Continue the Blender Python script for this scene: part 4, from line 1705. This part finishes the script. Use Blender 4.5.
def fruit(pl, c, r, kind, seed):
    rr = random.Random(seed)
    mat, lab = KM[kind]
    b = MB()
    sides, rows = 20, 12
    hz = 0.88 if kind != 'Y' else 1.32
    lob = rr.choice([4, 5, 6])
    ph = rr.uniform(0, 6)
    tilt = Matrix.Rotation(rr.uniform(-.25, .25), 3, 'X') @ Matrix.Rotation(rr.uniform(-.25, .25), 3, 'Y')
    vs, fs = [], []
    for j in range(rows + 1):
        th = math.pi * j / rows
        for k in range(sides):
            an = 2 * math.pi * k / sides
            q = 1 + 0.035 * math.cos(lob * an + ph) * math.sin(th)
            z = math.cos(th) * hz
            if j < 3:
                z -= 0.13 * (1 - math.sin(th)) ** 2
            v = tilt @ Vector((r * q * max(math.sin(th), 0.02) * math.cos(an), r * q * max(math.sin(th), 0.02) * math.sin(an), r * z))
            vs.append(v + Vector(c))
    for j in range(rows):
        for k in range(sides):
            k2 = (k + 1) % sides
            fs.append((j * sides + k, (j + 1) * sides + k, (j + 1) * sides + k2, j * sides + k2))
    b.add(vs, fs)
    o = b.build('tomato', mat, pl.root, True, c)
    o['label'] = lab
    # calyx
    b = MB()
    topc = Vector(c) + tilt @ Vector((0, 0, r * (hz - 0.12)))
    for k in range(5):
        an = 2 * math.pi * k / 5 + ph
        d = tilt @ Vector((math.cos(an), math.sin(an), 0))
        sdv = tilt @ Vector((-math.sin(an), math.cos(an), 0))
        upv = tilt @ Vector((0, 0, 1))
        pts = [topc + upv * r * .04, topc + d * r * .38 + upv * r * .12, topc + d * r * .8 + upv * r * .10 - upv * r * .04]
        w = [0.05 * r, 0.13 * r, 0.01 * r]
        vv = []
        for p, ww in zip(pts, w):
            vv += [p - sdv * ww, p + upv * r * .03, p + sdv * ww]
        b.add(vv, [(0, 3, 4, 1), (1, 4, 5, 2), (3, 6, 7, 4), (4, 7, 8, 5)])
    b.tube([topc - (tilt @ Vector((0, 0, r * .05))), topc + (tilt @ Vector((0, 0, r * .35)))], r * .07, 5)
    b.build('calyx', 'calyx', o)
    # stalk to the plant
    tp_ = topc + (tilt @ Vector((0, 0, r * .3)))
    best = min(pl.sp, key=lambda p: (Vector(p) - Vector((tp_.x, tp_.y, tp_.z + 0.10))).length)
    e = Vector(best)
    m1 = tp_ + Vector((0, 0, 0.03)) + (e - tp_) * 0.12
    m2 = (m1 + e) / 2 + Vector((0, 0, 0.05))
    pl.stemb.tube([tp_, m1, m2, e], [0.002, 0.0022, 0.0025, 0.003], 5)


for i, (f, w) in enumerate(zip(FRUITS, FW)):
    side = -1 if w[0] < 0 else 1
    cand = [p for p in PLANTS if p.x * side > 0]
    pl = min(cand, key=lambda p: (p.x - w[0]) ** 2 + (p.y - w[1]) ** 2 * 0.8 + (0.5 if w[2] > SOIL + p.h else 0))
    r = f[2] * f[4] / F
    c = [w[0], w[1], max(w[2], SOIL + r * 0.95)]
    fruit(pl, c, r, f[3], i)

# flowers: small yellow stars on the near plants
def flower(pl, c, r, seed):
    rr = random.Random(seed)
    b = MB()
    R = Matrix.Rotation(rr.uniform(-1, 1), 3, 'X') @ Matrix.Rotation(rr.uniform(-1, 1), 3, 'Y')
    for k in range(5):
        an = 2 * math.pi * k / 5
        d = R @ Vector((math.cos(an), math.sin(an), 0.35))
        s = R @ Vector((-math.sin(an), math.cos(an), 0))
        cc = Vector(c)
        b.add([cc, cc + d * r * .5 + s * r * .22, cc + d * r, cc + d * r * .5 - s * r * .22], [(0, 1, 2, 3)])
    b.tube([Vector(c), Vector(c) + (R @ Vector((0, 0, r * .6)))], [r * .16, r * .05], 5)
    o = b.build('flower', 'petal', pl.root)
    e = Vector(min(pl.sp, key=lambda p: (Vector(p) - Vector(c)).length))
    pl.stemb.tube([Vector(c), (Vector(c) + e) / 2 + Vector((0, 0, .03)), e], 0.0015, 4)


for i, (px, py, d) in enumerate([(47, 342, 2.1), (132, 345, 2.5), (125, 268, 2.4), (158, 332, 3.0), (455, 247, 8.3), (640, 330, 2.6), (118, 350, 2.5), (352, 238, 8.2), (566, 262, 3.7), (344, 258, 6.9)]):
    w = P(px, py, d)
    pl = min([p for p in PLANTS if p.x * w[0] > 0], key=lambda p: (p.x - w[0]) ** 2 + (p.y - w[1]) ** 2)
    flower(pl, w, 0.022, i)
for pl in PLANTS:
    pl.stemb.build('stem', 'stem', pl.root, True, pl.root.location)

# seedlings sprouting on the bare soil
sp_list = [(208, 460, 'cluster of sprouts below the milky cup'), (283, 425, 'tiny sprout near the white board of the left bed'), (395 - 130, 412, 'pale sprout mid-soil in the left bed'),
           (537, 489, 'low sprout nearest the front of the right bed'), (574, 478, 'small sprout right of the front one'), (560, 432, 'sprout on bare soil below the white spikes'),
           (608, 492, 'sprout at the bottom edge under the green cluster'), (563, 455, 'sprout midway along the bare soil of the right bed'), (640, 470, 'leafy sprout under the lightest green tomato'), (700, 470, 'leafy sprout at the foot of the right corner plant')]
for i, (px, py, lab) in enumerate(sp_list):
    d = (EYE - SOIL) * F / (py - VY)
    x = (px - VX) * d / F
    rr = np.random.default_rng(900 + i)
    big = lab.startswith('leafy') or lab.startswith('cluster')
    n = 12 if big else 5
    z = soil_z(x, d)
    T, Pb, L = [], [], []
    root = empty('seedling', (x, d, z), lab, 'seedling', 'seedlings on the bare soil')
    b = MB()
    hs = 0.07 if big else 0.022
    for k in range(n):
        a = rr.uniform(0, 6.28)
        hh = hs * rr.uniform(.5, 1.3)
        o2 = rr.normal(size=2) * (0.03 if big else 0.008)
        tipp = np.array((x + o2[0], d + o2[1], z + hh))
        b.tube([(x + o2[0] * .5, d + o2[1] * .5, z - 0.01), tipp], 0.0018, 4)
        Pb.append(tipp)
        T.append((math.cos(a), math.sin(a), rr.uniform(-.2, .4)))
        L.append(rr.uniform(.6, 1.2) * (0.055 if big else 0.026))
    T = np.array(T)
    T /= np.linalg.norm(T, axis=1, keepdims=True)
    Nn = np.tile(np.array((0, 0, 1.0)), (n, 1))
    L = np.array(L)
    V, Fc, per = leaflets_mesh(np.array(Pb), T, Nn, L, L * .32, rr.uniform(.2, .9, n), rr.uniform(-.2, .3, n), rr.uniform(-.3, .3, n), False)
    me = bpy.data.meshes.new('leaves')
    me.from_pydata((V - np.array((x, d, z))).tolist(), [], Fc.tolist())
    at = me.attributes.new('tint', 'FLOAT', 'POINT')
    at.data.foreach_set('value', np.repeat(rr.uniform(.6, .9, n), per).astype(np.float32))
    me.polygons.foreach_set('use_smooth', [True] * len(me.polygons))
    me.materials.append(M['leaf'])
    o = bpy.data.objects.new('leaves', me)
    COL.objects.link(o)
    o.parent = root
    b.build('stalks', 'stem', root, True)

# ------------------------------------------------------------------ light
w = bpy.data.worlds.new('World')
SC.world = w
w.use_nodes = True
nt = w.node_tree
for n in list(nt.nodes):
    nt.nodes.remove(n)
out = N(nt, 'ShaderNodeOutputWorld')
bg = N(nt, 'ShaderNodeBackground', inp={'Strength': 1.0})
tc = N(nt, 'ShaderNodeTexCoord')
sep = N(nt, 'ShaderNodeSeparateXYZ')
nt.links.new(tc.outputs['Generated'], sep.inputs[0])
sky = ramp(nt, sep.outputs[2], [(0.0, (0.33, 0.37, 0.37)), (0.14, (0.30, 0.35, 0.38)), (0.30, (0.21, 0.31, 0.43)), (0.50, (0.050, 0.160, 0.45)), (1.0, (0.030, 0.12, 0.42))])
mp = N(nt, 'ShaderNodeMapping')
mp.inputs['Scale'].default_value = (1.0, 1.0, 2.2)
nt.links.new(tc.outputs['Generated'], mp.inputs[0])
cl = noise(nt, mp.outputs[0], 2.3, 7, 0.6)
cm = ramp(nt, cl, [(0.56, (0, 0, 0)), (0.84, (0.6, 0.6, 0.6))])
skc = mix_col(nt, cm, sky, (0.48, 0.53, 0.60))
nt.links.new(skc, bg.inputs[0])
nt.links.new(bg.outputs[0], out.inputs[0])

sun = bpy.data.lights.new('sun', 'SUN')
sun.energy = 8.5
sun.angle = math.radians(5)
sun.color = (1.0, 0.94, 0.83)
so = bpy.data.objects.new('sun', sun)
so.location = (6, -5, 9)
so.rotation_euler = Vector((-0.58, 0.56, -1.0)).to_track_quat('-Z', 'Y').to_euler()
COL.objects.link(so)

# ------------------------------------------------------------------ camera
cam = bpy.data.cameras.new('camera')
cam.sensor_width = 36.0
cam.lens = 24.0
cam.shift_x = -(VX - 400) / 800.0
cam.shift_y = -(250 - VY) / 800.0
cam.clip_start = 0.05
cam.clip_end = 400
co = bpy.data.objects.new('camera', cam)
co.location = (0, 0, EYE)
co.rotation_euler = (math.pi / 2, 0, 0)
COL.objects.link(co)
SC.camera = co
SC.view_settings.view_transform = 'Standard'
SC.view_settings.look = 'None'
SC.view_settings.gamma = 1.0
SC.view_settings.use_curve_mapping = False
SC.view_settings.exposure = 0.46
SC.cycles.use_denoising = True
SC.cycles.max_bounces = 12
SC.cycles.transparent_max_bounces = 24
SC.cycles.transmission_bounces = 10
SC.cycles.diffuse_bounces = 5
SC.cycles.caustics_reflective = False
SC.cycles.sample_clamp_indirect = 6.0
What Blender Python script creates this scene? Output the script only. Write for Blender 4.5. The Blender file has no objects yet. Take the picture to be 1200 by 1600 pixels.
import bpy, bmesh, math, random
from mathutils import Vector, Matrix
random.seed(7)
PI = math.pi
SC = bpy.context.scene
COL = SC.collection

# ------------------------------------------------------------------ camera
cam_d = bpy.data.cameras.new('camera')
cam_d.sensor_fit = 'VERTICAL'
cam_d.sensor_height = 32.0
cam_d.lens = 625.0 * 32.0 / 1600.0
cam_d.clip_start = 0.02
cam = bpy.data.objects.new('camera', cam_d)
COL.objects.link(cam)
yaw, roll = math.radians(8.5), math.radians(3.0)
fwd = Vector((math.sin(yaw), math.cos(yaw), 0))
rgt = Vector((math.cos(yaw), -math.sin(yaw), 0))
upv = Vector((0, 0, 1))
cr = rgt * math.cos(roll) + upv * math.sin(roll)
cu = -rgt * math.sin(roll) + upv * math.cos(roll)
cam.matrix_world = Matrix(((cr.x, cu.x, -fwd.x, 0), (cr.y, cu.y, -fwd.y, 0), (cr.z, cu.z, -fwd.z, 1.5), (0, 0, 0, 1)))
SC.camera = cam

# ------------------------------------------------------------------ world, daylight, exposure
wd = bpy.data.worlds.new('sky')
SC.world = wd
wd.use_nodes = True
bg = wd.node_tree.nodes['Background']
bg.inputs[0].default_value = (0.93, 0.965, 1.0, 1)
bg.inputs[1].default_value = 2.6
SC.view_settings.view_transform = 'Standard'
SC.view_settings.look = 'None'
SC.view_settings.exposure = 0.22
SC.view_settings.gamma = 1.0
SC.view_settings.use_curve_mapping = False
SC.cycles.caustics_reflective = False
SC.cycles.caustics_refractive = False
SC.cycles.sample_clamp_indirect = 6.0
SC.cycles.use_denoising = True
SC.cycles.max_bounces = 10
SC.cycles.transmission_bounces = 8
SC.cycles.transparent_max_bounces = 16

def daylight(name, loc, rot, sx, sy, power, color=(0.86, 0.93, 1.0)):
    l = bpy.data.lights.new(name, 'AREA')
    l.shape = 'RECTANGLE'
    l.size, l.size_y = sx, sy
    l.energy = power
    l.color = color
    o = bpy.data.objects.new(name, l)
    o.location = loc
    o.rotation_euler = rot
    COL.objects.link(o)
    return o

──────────

[Requirements] In the listing above, find the line containing "What Blender Python" and the line containing "SC.camera = cam". Output them and every line between, exactly, and nothing else.

[The response]
What Blender Python script creates this scene? Output the script only. Write for Blender 4.5. The Blender file has no objects yet. Take the picture to be 1200 by 1600 pixels.
import bpy, bmesh, math, random
from mathutils import Vector, Matrix
random.seed(7)
PI = math.pi
SC = bpy.context.scene
COL = SC.collection

# ------------------------------------------------------------------ camera
cam_d = bpy.data.cameras.new('camera')
cam_d.sensor_fit = 'VERTICAL'
cam_d.sensor_height = 32.0
cam_d.lens = 625.0 * 32.0 / 1600.0
cam_d.clip_start = 0.02
cam = bpy.data.objects.new('camera', cam_d)
COL.objects.link(cam)
yaw, roll = math.radians(8.5), math.radians(3.0)
fwd = Vector((math.sin(yaw), math.cos(yaw), 0))
rgt = Vector((math.cos(yaw), -math.sin(yaw), 0))
upv = Vector((0, 0, 1))
cr = rgt * math.cos(roll) + upv * math.sin(roll)
cu = -rgt * math.sin(roll) + upv * math.cos(roll)
cam.matrix_world = Matrix(((cr.x, cu.x, -fwd.x, 0), (cr.y, cu.y, -fwd.y, 0), (cr.z, cu.z, -fwd.z, 1.5), (0, 0, 0, 1)))
SC.camera = cam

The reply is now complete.